A late review of the year

Tuesday 24 December 2013

I’ve got wind and rain lashing against my leaky window, but still it’s been a quiet end to the year. I’m thinking back on what I’ve seen and heard this year – not too hard, just enough to see what’s stuck with me – and it’s the quiet, contemplative, introspective works that have defined the year for me. 2011 and 2012 were each dominated by the euphoric spectacle of seeing Stockhausen’s Sonntag and Mittwoch aus Licht. This year, the events which were epic in scale were far more modest in immediate presence, audience, venue, and sound world.

Hearing Morton Feldman’s For Philip Guston live for the first time in winter early this year seemed to set the tone. Not the best performance imaginable, but the experience of sitting in a smallish room with the musicians, in the back of an art gallery in Camden, for four hours was invaluable. A small crowd came and went throughout the afternoon; a few stayed.

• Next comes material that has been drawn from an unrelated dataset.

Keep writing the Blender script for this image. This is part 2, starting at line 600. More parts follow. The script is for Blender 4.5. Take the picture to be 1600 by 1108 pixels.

I mentioned more recently that amongst the usual dazzle and complexity of featured composers at Huddersfield this year (Alberto Posadas’ elegant, Hèctor Parra’s slightly clumsy) three oases of stillness stood out. Firstly, Antoine Beuger’s en una noche oscura sort of pleased me because I didn’t like it. Another four-hour stretch of stillness and near-silence, it showed me that I’m not an indiscriminate sucker for anything sufficiently hushed and conceived on a sufficiently expansive scale. It felt stilted and precious, disappointingly inert. Unlike other punters there, I did not experience any transformative effect as the piece progressed into the small hours.

Anton Lukoszevieze’s arrangement of Henning Christiansen’s Fluxorum Organum, on the other hand, took on a strange new life. Originally collaged from repeating fragments played on an organ to soundtrack the film of a Joseph Beuys performance, this chamber arrangement for a small ensemble of winds and strings revealed a different character, somewhere between Satie and late Feldman in its cross between the naive and the gnomic. The episodic series of repeating patterns could be taken as either forbidding or beguiling.

One of the two biggest highlights of the year was Jakob Ullmann’s Son Imaginaire III. Successfully performed at last, after three attempts in nearly 25 years, this concert had everything Beuger’s piece lacked. Again, a piece that hovered on the threshold of audibility, but in Ullmann’s case the music contained a faint but indelible richness, a mystery in how the sounds blended together in ways that couldn’t be understood, from one musician to the next and with ambient sounds in and outside St Paul’s Hall. Sitting there, attention focused on perceiving the music, you could lose yourself, your concentration on a sound so diffuse that your attention becomes a sort of dream state. Over a hundred years ago painters really started to pull apart the idea of what it meant to see something; we still don’t know what it means when we say we’ve heard something.
The crowd for the Ullmann gig was small, but maybe not as small as I remember.

All of this is leading back to my real defining musical experience of the year – hearing R. Andrew Lee play Dennis Johnson’s November at Cafe Oto. It was a satisfying culmination of many things, but also the start of many more.